AI is often introduced as if the model is the starting point. In practice, the model is only one part of the system. The quality of the outcome depends on the information, rules and context around it.
For most organisations, the first question is not which AI tool to buy. It is whether the business can trust the information that AI will be asked to interpret.
AI reflects the foundations underneath it
If source data is incomplete, duplicated or poorly governed, AI will make that weakness easier to expose and harder to ignore. It may summarise faster, retrieve faster and generate faster, but it will still be drawing from the same business reality.

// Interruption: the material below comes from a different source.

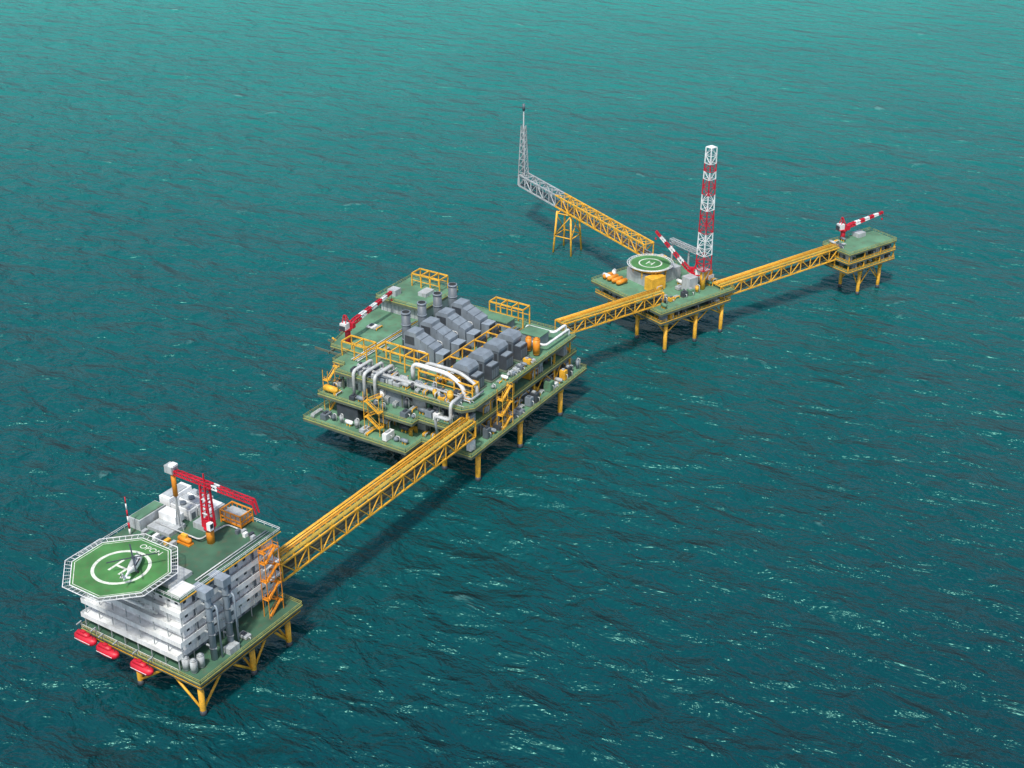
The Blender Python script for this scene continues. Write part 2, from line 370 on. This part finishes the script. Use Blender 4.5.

That is why useful AI work starts with foundations: data ownership, access control, document structure, knowledge capture and clear decision points.
The business problem comes first
A strong AI use case starts with a decision or workflow that matters. Tender review, project risk, commercial forecasting and knowledge reuse all create better starting points than a broad ambition to "use AI".
Once the decision is clear, the platform can be designed around the information needed to support it.
Trusted AI is a system, not a feature
Reliable intelligence needs a governed path from source material to user action. That includes the data layer, retrieval layer, interface, security model and feedback loop.
When those parts are designed together, AI becomes less speculative and more practical.
What good looks like
The strongest starting point is usually a narrow, valuable workflow where information quality directly affects risk, speed or decision confidence.
Improve the foundations there, then use the result to guide the next platform increment.